PERCHÉ SIAMO alla beffa di una giaculatoria senza senso se non si dice che la prospettiva «due popoli, due Stati» di Oslo, già ambigua negli accordi, è stata via via azzerata e resa impossibile, dopo l’uccisione di Rabin da parte di un estremista ebreo (non di Hamas) e dalle scelte identitarie dei governi israeliani, in primo luogo da Netanyahu con il sostegno degli Stati uniti, che hanno avviato una politica di isolamento e boicottaggio a tutti i livelli della Striscia dopo la vittoria elettorale di Hamas del 2006 sia a Gaza che in Cisgiordania; insieme a centinaia di insediamenti coloniali in Cisgiordania tanti e tali che non esiste più la possibilità di una continuità territoriale di uno Stato. Come senza senso è «dare sostegno all’Anp», se non si vede come sia stata devastata nella sua autorità e credibilità tra i palestinesi per la sua immobilità, subalternità e infine corruzione. Ma soprattutto più continua il massacro a Gaza, meno sarà possibile trovare interlocutori palestinesi moderati.

IL DISASTRO DI OSLO interroga anche noi: è sempre più evidente ormai che anche lì, tra pogrom e massacri, vendette e macerie il problema non è più quello di una rivendicazione di sicurezza statuale, né per Israele che come Stato esiste già, potenza militare e atomica tra le più rilevanti al mondo, né per i palestinesi senza Stato e nazione. Lo spiraglio di luce che emerge dalla valutazione concreta che senza i lavoratori palestinesi (e stranieri) l’economia di Israele crolla, ci dice che si apre una prospettiva di lotta di classe, di una lotta sociale per l’eguaglianza e i diritti verso una democrazia sostanziale che si avvera solo nei larghi spazi, contro vecchi e nuovi confini e muri, anche quelli del Medio Oriente. Senza dimenticare che il movimento per la democrazia in Israele è destinato ora a radicalizzarsi.

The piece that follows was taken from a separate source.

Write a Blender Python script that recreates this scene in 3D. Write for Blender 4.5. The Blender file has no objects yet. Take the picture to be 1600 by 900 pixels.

INTANTO PERÒ È SU QUESTO scellerato principio della «vendetta per la vittoria» che si tiene in piedi il gabinetto di guerra, di fronte ad una opinione pubblica interna che già denuncia le responsabilità di Netanyahu e dei militari. Chi ne fa parte sa che prima o poi dovrà rendere conto, ma «alla fine della guerra»: c’è da credere dunque che la guerra durerà a lungo. E infatti ieri sera Netanyahu sempre rivolto alla nazione è stato chiaro: «La guerra dentro Gaza sarà dura e lunga, Vogliamo restituire agli assassini quello che hanno fatto. Se Israele non vince questa guerra si diffonderà il male. La nostra sarà la vittoria del bene sul male».

In Israele è chiaro invece che Netanyahu sia considerato responsabile del ruolo assegnato ad Hamas e che l’esercito deve rispondere della sua negligenza e acquiescenza al premier che ha voluto spostare uomini e mezzi oltre all’intelligence nella Cisgiordania occupata per sostenere le volontà della destra estrema che protegge le colonie illegali.

QUESTA EVIDENTE ambiguità, sostenuta da un sentimento nazionale ferito dall’attacco criminale di Hamas, poggia la sua credibilità solo sulla ostentata misura dei danni che è capace di infliggere al nemico. Vale a dire sulla distruzione di Gaza «male assoluto», nemmeno Hamas, e sull’assedio dei palestinesi da «rimuovere», ma dove… visto che Egitto e Giordania rifiutano ogni accoglienza ed è sicuro che non torneranno, le loro case non esistono più. Un orrore.

L’Assemblea dell’Onu, su una mozione preparata dalla moderata Giordania finora interlocutore del “Patto d’Abramo” invita, a maggioranza, almeno ad una tregua continuata. Usa e Israele votano contro «isolate», l’Europa si divide e l’ambasciatore di Tel Aviv resta infuriato. Il baratro della punizione collettiva continua. È un crimine di guerra. Ma fino alla «vittoria».